What has changed since 2008 that caused veteran hedge fund managers to underperform and close shop?

Discussion in 'Professional Trading' started by learner88, Mar 24, 2018.

  1. ironchef

    ironchef

    Did you go there too?o_O
     
    #21     Mar 30, 2018
    murray t turtle likes this.
  2. Fixed!
     
    #22     Mar 31, 2018
  3. Interesting article.

    "His greatest fear about shutting down his fund, Tilson says, was that "I would actually have to go get a job and work for somebody. When you've been an entrepreneur for 30 years, the idea of actually having a boss, and having somebody else decide which hours of the day I have to work, when I can go on vacation or not, was an unappealing prospect." "

    The fund was 200m at the peak, and he must have made quite some performance fees on the way up. If even hedge fund managers like that struggle to put three daughters through private school, maybe the new golden opportunity is to open and manage private schools?
     
    #23     Mar 31, 2018
  4. Q.E.D.

    Q.E.D.

    Seriously? QE - U.S, Europe, Japan
     
    #24     Mar 31, 2018
  5. JSOP

    JSOP

    Just by reading this post without reading the article via the link or knowing further about his fund's strategy, it looks to me that his hedge fund is either a contrarian fund or a value-investing fund which does great when the market itself is not doing too great but when the market does pick up and trends strongly up, it actually underperforms or even makes losses.
     
    Last edited: Apr 1, 2018
    #25     Apr 1, 2018
  6. Jzwu2017

    Jzwu2017

    The fund used a value investing strategy per the article.

    It tells me that the fund manager just got lucky in a certain period and he had no real trading/investing skills. Kinda like everyone is a winner in a bull market and goes kaboom as soon as the bear market comes around, as it will inevitably.
     
    #26     Apr 1, 2018
  7. %%
    A bit more south, iron chief,i mean iron chef;
    Liberty Lifelong Learning was my school- good name ...... We cant blame game Harvard; that's the school Bill Gates quit+ Mark Zuckerberg quit.LOL + true:D:caution::cool:
     
    #27     Apr 2, 2018
    ironchef likes this.
  8. Just the nature of the markets. Do one thing for a while, do something else later. A good trader is always aware of how things are changing and adapts. (Difficult to do, which is why there are so few good traders over the long haul)

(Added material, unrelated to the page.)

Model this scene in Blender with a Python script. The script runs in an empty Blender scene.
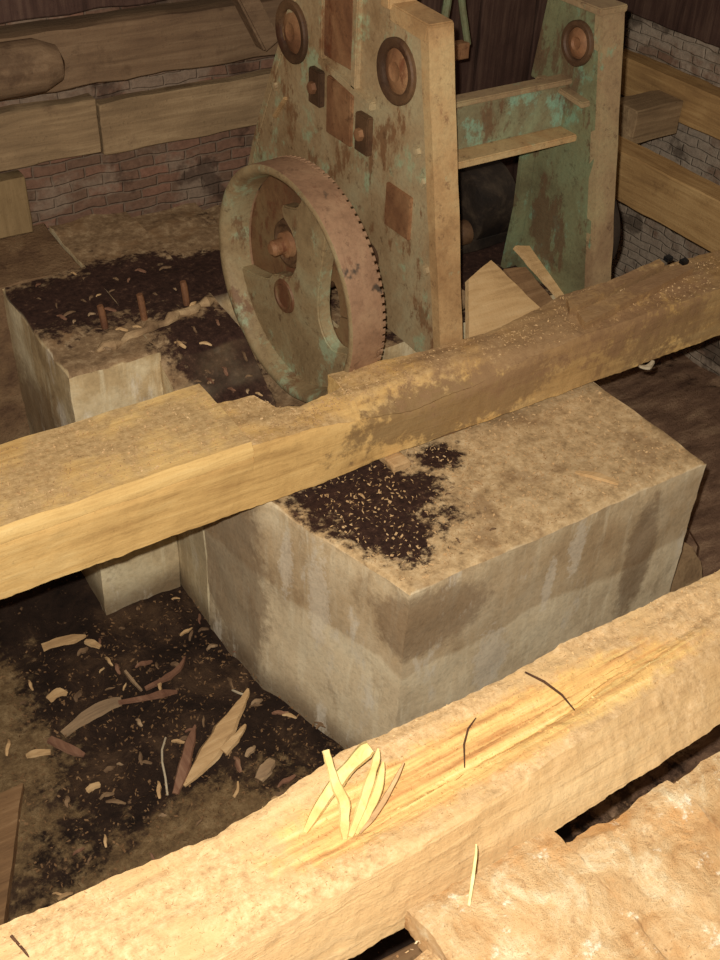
import bpy, bmesh, math, random
from mathutils import Vector, Matrix, noise
random.seed(7)
SC = bpy.context.scene
COL = SC.collection
V = Vector

# ------------------------------------------------------------------ materials
def lin(c):
    return tuple(((x/255)/12.92 if x/255 <= .04045 else ((x/255+.055)/1.055)**2.4) for x in c) + (1,)

class NT:
    def __init__(s, name):
        s.m = bpy.data.materials.new(name); s.m.use_nodes = True
        s.t = s.m.node_tree; s.b = s.t.nodes['Principled BSDF']
        g = s.n('ShaderNodeNewGeometry'); s.pos = g.outputs['Position']; s.nor = g.outputs['Normal']
    def n(s, t, **k):
        x = s.t.nodes.new(t)
        for a, b in k.items(): setattr(x, a, b)
        return x
    def l(s, a, b): s.t.links.new(a, b)
    def mapv(s, scale=(1,1,1), rot=(0,0,0), src=None):
        m = s.n('ShaderNodeMapping'); m.inputs['Scale'].default_value = scale; m.inputs['Rotation'].default_value = rot
        s.l(src or s.pos, m.inputs['Vector']); return m.outputs[0]
    def noise(s, scale, detail=5, rough=.6, vec=None, dist=0):
        x = s.n('ShaderNodeTexNoise'); x.inputs['Scale'].default_value = scale; x.inputs['Detail'].default_value = detail
        x.inputs['Roughness'].default_value = rough; x.inputs['Distortion'].default_value = dist
        s.l(vec or s.pos, x.inputs['Vector']); return x.outputs['Fac']
    def ramp(s, fac, stops, interp='LINEAR'):
        r = s.n('ShaderNodeValToRGB'); e = r.color_ramp; e.interpolation = interp
        while len(e.elements) > 1: e.elements.remove(e.elements[-1])
        e.elements[0].position = stops[0][0]; e.elements[0].color = stops[0][1]
        for p, c in stops[1:]:
            k = e.elements.new(p); k.color = c
        s.l(fac, r.inputs[0]); return r.outputs[0]
    def step(s, fac, a, b):
        m = s.n('ShaderNodeMapRange'); m.interpolation_type = 'SMOOTHSTEP'
        m.inputs['From Min'].default_value = a; m.inputs['From Max'].default_value = b
        s.l(fac, m.inputs['Value']); return m.outputs[0]
    def math(s, op, a, b=None):
        m = s.n('ShaderNodeMath', operation=op)
        for i, v in enumerate((a, b)):
            if v is None: continue
            if isinstance(v, (int, float)): m.inputs[i].default_value = v
            else: s.l(v, m.inputs[i])
        return m.outputs[0]
    def mix(s, fac, a, b, mode='MIX'):
        m = s.n('ShaderNodeMix', data_type='RGBA', blend_type=mode)
        if isinstance(fac, (int, float)): m.inputs['Factor'].default_value = fac
        else: s.l(fac, m.inputs['Factor'])
        for k, v in (('A', a), ('B', b)):
            i = [q for q in m.inputs if q.name == k and q.type == 'RGBA'][0]
            if isinstance(v, tuple): i.default_value = v
            else: s.l(v, i)
        return [q for q in m.outputs if q.type == 'RGBA'][0]
    def sep(s, v):
        x = s.n('ShaderNodeSeparateXYZ'); s.l(v, x.inputs[0]); return x.outputs
    def blob(s, c, r, warp=.05, wscale=9):
        """1 inside an irregular patch round world point c with radii r"""
        d = s.n('ShaderNodeVectorMath', operation='SUBTRACT'); s.l(s.pos, d.inputs[0]); d.inputs[1].default_value = c
        k = s.n('ShaderNodeVectorMath', operation='DIVIDE'); s.l(d.outputs[0], k.inputs[0]); k.inputs[1].default_value = r
        ln = s.n('ShaderNodeVectorMath', operation='LENGTH'); s.l(k.outputs[0], ln.inputs[0])
        w = s.noise(wscale, 6, .7)
        w2 = s.noise(wscale*5, 4, .7)
        v = s.math('ADD', ln.outputs['Value'], s.math('ADD', s.math('MULTIPLY', s.math('SUBTRACT', w, .5), warp*40), s.math('MULTIPLY', s.math('SUBTRACT', w2, .5), warp*30)))
        return s.step(v, 1.22, .78)
    def done(s, col, rough=.9, bump=None, strength=.4, dist=.01, metal=0, spec=.15):
        s.l(col, s.b.inputs['Base Color']) if not isinstance(col, tuple) else setattr(s.b.inputs['Base Color'], 'default_value', col)
        if isinstance(rough, (int, float)): s.b.inputs['Roughness'].default_value = rough
        else: s.l(rough, s.b.inputs['Roughness'])
        s.b.inputs['Metallic'].default_value = metal
        s.b.inputs['Specular IOR Level'].default_value = spec
        if bump is not None:
            bp = s.n('ShaderNodeBump'); bp.inputs['Strength'].default_value = strength; bp.inputs['Distance'].default_value = dist
            s.l(bump, bp.inputs['Height']); s.l(bp.outputs[0], s.b.inputs['Normal'])
        return s.m

def wood(name, dark, mid, light, axis='x', speck=.3, stain=None, bump=.5, dusty=None, patches=(), streaks=()):
    s = NT(name)
    sc = {'x': (1.3, 22, 22), 'y': (22, 1.3, 22), 'z': (22, 22, 1.3)}[axis]
    grain = s.noise(2.2, 6, .65, s.mapv(sc), .6)
    big = s.noise(3.5, 5, .6)
    fine = s.noise(110, 4, .7)
    c = s.ramp(s.math('ADD', s.math('MULTIPLY', grain, .55), s.math('MULTIPLY', big, .45)),
               [(.3, lin(dark)), (.5, lin(mid)), (.68, lin(light))])
    if dusty:                                   # sawdust on upward faces
        up = s.step(s.sep(s.nor)[2], .45, .8)
        d = s.ramp(s.noise(70, 6, .75), [(.3, lin(dusty[0])), (.5, lin(dusty[1])), (.7, lin(dusty[2]))])
        m = s.step(s.noise(7, 6, .65), .36, .56)
        c = s.mix(s.math('MULTIPLY', up, s.math('MULTIPLY', m, .8)), c, d)
    for cx, cy, rx, ry in streaks:              # freshly torn orange and yellow fibres
        k = s.blob((cx, cy, 0), (rx, ry, .05), .03, 5)
        fib = s.ramp(s.noise(3, 6, .6, s.mapv((1.1, 30, 8), (0, 0, .03))), [(.32, lin((178, 122, 68))), (.45, lin((206, 156, 92))), (.56, lin((224, 182, 108))), (.68, lin((234, 202, 136)))])
        c = s.mix(s.math('MULTIPLY', k, .9), c, fib)
    for cc, rr, colr, amt in patches:
        c = s.mix(s.math('MULTIPLY', s.blob(cc, rr), amt), c, lin(colr))
    if stain:
        c = s.mix(s.math('MULTIPLY', s.step(s.noise(6, 6, .7), .55, .7), .6), c, lin(stain))
    c = s.mix(s.math('MULTIPLY', s.step(fine, .58, .72), speck), c, lin(tuple(int(q*.45) for q in dark)))
    h = s.math('ADD', s.math('MULTIPLY', grain, .8), s.math('MULTIPLY', fine, .5))
    return s.done(c, .92, h, bump, .006)

def patchy(name, cols, scale=6, spots=None, spotcol=(60,40,30), bump=.5, dist=.006, rough=.9, streak=False, metal=0, spec=.15, spotamt=.8, fine=80):
    s = NT(name)
    a = s.noise(scale, 8, .65, None, .4)
    n = len(cols)
    c = s.ramp(a, [(.3+.42*i/(n-1), lin(k)) for i, k in enumerate(cols)])
    f = s.noise(fine, 5, .7)
    c = s.mix(.35, c, s.ramp(f, [(.3, (.25,.25,.25,1)), (.55, (1,1,1,1))]), 'MULTIPLY')
    if streak:
        st = s.noise(3, 5, .6, s.mapv((14, 14, 1.2)))
        c = s.mix(s.math('MULTIPLY', s.step(st, .52, .66), .5), c, lin(streak))
    if spots:
        c = s.mix(s.math('MULTIPLY', s.step(s.noise(scale*2.3, 7, .7), spots, spots+.08), spotamt), c, lin(spotcol))
    return s.done(c, rough, s.math('ADD', s.math('MULTIPLY', a, .8), s.math('MULTIPLY', f, .5)), bump, dist, metal, spec)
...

    Players sometimes make a lot of money "understanding" something and are correct. Unfortunately, they can believe they understand something later and be wrong. And sticking with their conviction, maybe averaging their loser, end up being wrong big time. Many examples....like Ackman(?) and his Herbalife short, Niederhoffer, Hunt Brothers, LTCM, that hedge fund guy who was buying Nat Gas hand over fist @ $20+... before it plunged to <$2, etc... many more we never hear about.
     
    Last edited: Apr 4, 2018
    #28     Apr 4, 2018
  9. Q.E.D.

    Q.E.D.

    I think I posted a few days ago, but while many thoughts re changes in mkts, etc., in this thread are correct, there really is only one macro change: QE by Central Banks.

    Other than QE, there have been constant changes in mkts, new technology, news delivery, etc. since Cave Man. But QE almost fully removed volatility; encouraged ETFs, & trading approaches, that meant it did not matter which indiv stk you bought, they all moved together -- or correlation > 90%.

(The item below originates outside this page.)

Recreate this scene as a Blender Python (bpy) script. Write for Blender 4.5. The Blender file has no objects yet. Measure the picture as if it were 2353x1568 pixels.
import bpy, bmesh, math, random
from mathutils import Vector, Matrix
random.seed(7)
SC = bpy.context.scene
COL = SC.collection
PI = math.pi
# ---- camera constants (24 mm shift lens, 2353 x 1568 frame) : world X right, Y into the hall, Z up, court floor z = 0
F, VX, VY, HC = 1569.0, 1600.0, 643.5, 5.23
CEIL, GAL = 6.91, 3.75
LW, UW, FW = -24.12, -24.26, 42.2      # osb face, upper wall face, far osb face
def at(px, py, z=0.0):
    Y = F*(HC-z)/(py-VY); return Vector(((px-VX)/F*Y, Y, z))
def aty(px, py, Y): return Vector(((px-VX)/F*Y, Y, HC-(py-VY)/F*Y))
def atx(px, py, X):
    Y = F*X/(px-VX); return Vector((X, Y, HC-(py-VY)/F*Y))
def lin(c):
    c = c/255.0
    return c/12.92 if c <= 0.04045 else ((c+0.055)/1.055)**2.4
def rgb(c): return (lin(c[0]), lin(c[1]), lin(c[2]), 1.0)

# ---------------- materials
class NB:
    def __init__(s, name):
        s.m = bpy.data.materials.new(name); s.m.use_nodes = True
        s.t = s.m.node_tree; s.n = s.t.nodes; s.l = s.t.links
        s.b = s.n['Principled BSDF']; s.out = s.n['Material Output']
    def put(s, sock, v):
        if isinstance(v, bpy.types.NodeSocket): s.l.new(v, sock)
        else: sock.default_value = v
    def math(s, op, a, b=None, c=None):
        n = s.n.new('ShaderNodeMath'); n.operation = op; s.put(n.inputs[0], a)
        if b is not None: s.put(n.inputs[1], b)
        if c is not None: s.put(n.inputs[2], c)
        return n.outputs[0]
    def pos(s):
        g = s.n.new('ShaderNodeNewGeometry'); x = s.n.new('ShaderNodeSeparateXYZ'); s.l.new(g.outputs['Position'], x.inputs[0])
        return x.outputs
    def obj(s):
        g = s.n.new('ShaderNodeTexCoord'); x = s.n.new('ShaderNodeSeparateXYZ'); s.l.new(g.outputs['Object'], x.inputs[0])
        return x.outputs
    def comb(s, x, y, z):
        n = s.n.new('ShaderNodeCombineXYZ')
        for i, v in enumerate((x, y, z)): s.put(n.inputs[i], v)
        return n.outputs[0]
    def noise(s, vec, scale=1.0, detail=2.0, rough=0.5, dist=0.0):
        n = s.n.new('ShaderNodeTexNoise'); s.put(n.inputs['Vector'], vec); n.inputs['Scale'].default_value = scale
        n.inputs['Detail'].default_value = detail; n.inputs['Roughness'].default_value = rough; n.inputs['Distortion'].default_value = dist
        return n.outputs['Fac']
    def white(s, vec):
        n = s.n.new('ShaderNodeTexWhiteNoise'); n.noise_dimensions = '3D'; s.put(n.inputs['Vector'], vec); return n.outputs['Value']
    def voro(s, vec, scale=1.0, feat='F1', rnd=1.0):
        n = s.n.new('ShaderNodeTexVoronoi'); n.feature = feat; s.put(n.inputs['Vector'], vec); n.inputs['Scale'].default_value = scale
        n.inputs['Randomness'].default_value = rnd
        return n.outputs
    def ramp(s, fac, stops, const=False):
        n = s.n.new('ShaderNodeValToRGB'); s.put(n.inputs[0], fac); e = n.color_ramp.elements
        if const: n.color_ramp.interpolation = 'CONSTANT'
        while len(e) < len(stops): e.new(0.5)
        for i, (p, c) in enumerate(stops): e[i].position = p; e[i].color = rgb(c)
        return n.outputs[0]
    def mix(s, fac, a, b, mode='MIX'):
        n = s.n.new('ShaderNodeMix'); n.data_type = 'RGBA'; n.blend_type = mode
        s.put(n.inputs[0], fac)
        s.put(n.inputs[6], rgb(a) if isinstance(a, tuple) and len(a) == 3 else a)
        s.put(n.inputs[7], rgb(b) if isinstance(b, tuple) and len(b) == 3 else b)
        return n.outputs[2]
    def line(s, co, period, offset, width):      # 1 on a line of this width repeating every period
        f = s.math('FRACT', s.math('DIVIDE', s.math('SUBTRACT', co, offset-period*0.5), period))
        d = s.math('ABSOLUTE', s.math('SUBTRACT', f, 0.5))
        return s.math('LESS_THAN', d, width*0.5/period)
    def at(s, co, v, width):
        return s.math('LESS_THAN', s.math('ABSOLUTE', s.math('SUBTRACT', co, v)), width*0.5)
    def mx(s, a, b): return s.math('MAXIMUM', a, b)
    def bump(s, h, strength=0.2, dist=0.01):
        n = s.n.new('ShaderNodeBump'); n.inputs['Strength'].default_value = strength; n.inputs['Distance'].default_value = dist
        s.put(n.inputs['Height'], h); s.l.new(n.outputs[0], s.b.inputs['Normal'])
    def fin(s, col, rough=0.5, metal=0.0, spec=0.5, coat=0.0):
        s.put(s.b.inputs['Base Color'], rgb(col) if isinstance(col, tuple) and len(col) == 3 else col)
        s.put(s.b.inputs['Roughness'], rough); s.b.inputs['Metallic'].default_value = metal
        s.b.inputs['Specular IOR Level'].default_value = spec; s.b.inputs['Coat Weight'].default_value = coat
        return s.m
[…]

    Winds are changing. QE has stopped, & started to reverse. And in a few years, all those brilliant traders/managers, who only know to buy the dip, will be out of the business, & this site will wonder what went wrong.

    BTW, pay little attention to the actual incr in Fed interest rates; that is mis-direction. Watch the Fed's 4 Trillion balance sheet, & in a few months, the actions of European & even the Japanese central banks.

    Old adage on Wall St: Don't confuse brains with a bull market.

    QE made bull markets everywhere, all instruments, world-side. The times they are a changing.
     
    #29     Apr 7, 2018
  10. tiddlywinks

    tiddlywinks

    In the US, the 4T on Fed's balance sheet means little. The paper purchased through QE is being held until maturity and then being extinguished. Compare to Europe. Dragi stated recently he will be reinvesting... IOW, the carried debt will NOT retire or extinguished. I pity the Euro currency.

    Back to the US

    No mis-direction there... you'd BETTER pay attention to (US and elsewhere) interest rates! Unlike the declining and eventually disappeared 4T debt on the feds balance sheet, the deficits created by the Washington morons won't expire or be retired in our lifetime, or our childrens lifetime, and require constant buyers for roll-over. This is why interest rate is crucially important. Alternatively, QE all over again, but with the short AND long term duration being bought. Don't you think that would make for some good times?

    The 4T USFed balance sheet is less than 20% of the US deficit. The ECB and JCB do not compare. It's beyond stupid to think Yen is a "safe-haven" play. Still, I pity the Euro currency more.